The enterprise is often the embodiment of chaos, it’s constrained by legacy information, and an uncoordinated dance of different people doing different things, using different tools, and trying to deal with advancing technology. Palmer said that all of this noise isn’t going away. Rather, “it’s part of what a large collection of people working on something is, and it’s our job is to provide clarity above that,” he said. “There’s something magical about finding the right people, the right resources, or the right version of that document you need now.”
More importantly he believes there’s significant value in fostering discovery. For him, “the key thing is bringing together the unexpected. The biggest problem with innovation in companies is not coming up with the ideas, it’s not realizing that the ideas already exist in their company. It’s about getting the right ideas matched up with the right people, with the right vision to actually execute it through to revenue.”
He shares “for my experience working within the Kodak empire, lot’s was written about how Kodak died a miserable death because it didn’t have any ideas. That’s absolutely not true. Kodak had a huge development lab that was full of wonderful innovative things, that never got harnessed and commercialized, and that was fundamentally a cultural problem, it wasn’t an innovation problem.”
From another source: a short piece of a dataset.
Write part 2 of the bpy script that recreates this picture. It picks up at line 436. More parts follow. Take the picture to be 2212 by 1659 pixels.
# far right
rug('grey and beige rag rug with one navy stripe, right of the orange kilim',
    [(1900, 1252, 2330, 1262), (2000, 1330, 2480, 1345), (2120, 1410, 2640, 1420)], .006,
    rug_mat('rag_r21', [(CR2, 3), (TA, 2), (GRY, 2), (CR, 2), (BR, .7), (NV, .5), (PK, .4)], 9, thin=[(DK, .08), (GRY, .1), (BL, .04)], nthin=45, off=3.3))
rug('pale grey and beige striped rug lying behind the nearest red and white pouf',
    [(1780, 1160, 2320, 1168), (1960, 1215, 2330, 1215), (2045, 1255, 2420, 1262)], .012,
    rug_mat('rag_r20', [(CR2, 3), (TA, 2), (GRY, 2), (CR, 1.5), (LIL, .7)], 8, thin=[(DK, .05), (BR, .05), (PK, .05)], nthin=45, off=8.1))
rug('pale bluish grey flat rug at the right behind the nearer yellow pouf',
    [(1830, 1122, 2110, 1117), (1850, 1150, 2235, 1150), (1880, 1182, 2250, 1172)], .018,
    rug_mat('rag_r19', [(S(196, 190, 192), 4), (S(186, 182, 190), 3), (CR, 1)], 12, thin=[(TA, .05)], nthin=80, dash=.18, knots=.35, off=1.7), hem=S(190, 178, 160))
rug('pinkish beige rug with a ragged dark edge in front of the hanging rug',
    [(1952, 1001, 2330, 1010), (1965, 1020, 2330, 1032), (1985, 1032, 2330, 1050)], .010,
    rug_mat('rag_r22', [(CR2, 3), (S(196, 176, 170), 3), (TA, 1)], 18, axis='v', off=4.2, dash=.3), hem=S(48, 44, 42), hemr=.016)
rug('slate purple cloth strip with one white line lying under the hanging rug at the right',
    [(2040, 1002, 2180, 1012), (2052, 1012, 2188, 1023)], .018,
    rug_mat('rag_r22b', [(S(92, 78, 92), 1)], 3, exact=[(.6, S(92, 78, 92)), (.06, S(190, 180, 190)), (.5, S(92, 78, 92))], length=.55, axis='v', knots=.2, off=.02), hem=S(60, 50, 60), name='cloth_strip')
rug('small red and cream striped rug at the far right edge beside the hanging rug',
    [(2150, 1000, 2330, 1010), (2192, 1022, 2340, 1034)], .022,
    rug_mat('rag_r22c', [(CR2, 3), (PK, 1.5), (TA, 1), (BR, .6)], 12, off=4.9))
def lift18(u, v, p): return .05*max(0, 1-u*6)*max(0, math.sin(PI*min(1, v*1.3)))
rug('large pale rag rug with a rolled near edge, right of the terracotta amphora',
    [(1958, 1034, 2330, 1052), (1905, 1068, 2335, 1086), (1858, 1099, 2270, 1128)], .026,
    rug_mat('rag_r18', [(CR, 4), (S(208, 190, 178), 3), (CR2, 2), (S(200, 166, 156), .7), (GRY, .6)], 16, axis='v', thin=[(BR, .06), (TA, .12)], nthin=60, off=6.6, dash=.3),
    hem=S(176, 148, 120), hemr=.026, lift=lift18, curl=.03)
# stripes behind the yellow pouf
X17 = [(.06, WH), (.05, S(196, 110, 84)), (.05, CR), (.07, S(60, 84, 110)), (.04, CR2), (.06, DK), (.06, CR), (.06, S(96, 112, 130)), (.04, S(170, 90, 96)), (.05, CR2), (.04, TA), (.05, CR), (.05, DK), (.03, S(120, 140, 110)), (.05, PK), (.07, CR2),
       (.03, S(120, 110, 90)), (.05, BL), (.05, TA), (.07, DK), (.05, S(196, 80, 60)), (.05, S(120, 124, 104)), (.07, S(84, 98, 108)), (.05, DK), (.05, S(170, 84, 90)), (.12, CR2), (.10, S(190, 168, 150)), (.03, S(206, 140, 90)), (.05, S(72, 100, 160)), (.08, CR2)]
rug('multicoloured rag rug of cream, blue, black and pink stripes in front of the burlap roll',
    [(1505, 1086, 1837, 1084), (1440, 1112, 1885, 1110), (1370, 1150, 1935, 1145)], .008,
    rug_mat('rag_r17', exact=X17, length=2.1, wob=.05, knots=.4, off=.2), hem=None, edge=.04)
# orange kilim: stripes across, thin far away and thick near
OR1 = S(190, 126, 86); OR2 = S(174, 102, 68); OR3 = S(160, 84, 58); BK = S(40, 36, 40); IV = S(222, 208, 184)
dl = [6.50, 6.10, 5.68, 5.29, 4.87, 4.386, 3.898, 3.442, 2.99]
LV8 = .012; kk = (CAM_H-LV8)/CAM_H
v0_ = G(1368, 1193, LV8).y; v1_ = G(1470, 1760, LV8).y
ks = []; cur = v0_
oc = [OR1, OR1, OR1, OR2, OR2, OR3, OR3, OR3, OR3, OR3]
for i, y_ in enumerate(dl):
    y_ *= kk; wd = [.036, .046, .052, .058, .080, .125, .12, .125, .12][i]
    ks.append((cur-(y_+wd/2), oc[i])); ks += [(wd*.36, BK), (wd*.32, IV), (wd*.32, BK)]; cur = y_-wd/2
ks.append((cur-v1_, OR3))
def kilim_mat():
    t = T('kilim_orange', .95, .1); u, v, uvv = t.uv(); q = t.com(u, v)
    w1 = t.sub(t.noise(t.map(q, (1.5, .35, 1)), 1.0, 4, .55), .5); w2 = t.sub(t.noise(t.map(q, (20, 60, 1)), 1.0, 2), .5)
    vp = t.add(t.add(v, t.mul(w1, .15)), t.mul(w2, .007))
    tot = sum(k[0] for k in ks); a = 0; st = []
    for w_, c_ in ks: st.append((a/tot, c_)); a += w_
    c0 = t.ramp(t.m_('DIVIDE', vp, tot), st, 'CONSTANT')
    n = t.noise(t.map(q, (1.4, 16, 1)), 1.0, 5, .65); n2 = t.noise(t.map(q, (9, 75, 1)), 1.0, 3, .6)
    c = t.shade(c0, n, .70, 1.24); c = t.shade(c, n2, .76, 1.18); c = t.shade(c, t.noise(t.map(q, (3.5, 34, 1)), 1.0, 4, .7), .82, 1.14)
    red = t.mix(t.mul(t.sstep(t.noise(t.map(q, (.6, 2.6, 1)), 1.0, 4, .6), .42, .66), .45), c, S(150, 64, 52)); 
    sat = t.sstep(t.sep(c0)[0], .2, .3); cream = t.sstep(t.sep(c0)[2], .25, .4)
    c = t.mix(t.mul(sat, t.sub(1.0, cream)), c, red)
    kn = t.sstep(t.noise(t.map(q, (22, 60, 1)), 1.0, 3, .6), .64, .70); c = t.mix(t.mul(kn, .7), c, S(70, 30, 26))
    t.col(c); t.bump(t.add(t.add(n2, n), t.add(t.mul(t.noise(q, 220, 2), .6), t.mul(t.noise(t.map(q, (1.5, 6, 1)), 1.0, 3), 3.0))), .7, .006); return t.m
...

There’s no shortage of talk about the changing workplace, the shifting demographics, the impact of technology, and the extinguished notion that there are jobs for life.
From experience, Palmer knows there’s a big variety of management styles, and a huge span of employee cultures through their growing customers base, but the nuts and bolts are all the same. While he acknowledged that technology is changing, and the communications mechanisms are changing, the way people are dispersed is changing, so some of the challenges and stresses have gone up.
“A lot of our leadership challenges haven’t changed much since the 17th century. Sure some techniques have changed but the needs of the people haven’t really changed.”